Math
Open Up Resources aims to improve equity in education by providing the highest quality, standards-aligned curricula that are accessible and freely available to all. Their focus is on empowering educators with top-tier materials to support student learning and achievement, especially in underserved communities. The vision of Open Up Resources is to transform learning by making excellent educational resources widely accessible, driving meaningful change in classrooms, and closing the achievement gap. They envision a world where all students have access to engaging, high-quality educational experiences that prepare them for success.
K-5
6-8
High School
Why Problem Based Learning?
Students learn best and retain what they learn better by solving problems. Often, mathematics instruction is shaped by the belief that if teachers tell students how to solve problems and then students practice, students will learn how to do mathematics.
Decades of research tells us that the traditional model of instruction is flawed. Traditional instructional methods may get short-term results with procedural skills, but students tend to forget the procedural skills and do not develop problem solving skills, deep conceptual understanding, or a mental framework for how ideas fit together. They also don’t develop strategies for tackling non-routine problems, including a propensity for engaging in productive struggle to make sense of problems and persevere in solving them.
In order to learn mathematics, students should spend time in math class doing mathematics.
“Students learn mathematics as a result of solving problems. Mathematical ideas are the outcomes of the problem-solving experience rather than the elements that must be taught before problem solving.”³
Students should take an active role, both individually and in groups, to see what they can figure out before having things explained to them or being told what to do. Teachers play a critical role in mediating student learning, but that role looks different than simply showing, telling, and correcting. The teacher’s role is
to ensure students understand the context and what is being asked,
ask questions to advance students’ thinking in productive ways,
help students share their work and understand others’ work through orchestrating productive discussions, and
synthesize the learning with students at the end of activities and lessons.
Design Principles
Mathematical Practices
MP1: I Can Make Sense of Problems and Persevere in Solving Them
I can ask questions to make sure I understand the problem.
I can say the problem in my own words.
I can keep working when things aren’t going well and try again.
I can show at least one attempt to figure out or solve the problem.
I can check that my solution makes sense.
MP2: I Can Reason Abstractly and Quantitatively
I can think about and show numbers in many ways.
I can identify the things that can be counted in a problem.
I can think about what the numbers in a problem mean and how to use them to solve the problem.
I can make connections between real-world situations and objects, diagrams, numbers, expressions, or equations.
MP3: I Can Construct Viable Arguments and Critique the Reasoning of Others
I can explain or show my reasoning in a way that makes sense to others.
I can listen to and read the work of others and offer feedback to help clarify or improve the work.
I can come up with an idea and explain whether that idea is true.
MP4: I Can Model with Mathematics
I can wonder about what mathematics is involved in a situation.
I can come up with mathematical questions that can be asked about a situation.
I can identify what questions can be answered based on data I have.
I can identify information I need to know and don’t need to know to answer a question.
I can collect data or explain how it could be collected.
I can model a situation using a representation such as a drawing, equation, line plot, picture graph, bar graph, or a building made of blocks.
I can think about the real-world implications of my model.
MP5: I Can Use Appropriate Tools Strategically
I can choose a tool that will help me make sense of a problem.

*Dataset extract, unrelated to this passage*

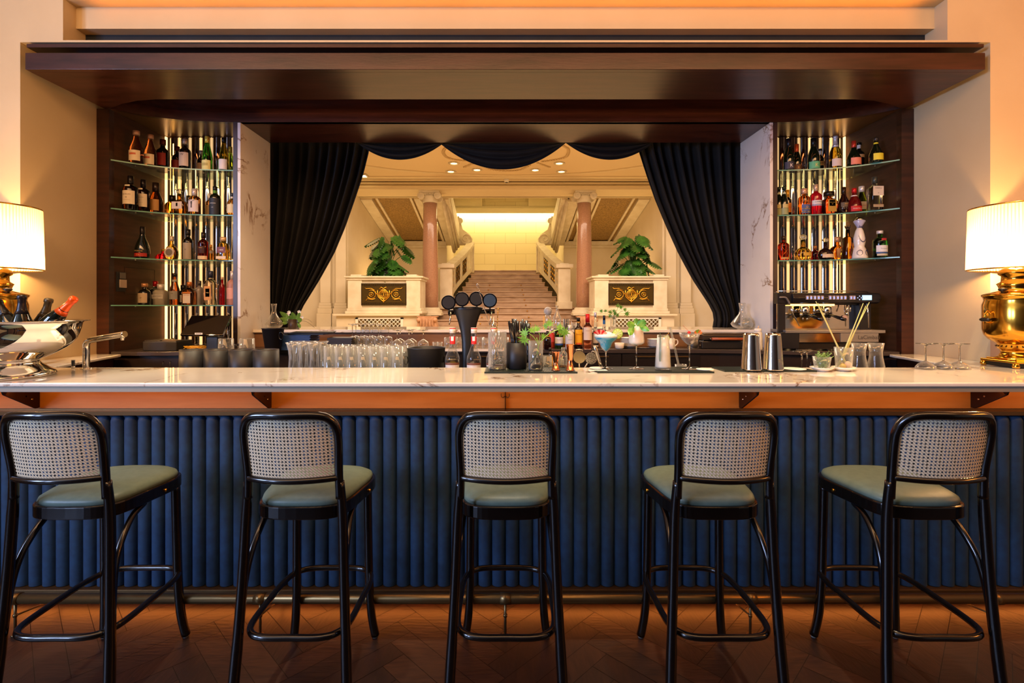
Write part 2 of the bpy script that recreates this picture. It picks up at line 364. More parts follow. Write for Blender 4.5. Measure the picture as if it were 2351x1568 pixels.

These tools might include counters, base-ten blocks, tiles, a protractor, ruler, patty paper, graph, table, or external resources.
I can use tools to help explain my thinking.
I know how to use a variety of math tools to solve a problem.
MP6: I Can Attend to Precision
I can use units or labels appropriately.
I can communicate my reasoning using mathematical vocabulary and symbols.
I can explain carefully so that others understand my thinking.
I can decide if an answer makes sense for a problem.
MP7: I Can Look for and Make Use of Structure
I can identify connections between problems I have already solved and new problems.
I can compose and decompose numbers, expressions, and figures to make sense of the parts and of the whole.
I can make connections between multiple mathematical representations.
I can make use of patterns to help me solve a problem.
MP8: I Can Look for and Express Regularity in Repeated Reasoning
I can identify and describe patterns and things that repeat.
I can notice what changes and what stays the same when working with shapes, diagrams, or finding the value of expressions.
I can use patterns to come up with a general rule.
Instructional Routines
Language Routines
The mathematical language routines were selected because they are effective and practical for simultaneously learning mathematical practices, content, and language. A mathematical language routine is a structured but adaptable format for amplifying, assessing, and developing students’ language. The routines emphasize uses of language that is meaningful and purposeful, rather than about just getting answers. These routines can be adapted and incorporated across lessons in each unit to fit the mathematical work wherever there are productive opportunities to support students in using and improving their English and disciplinary language use.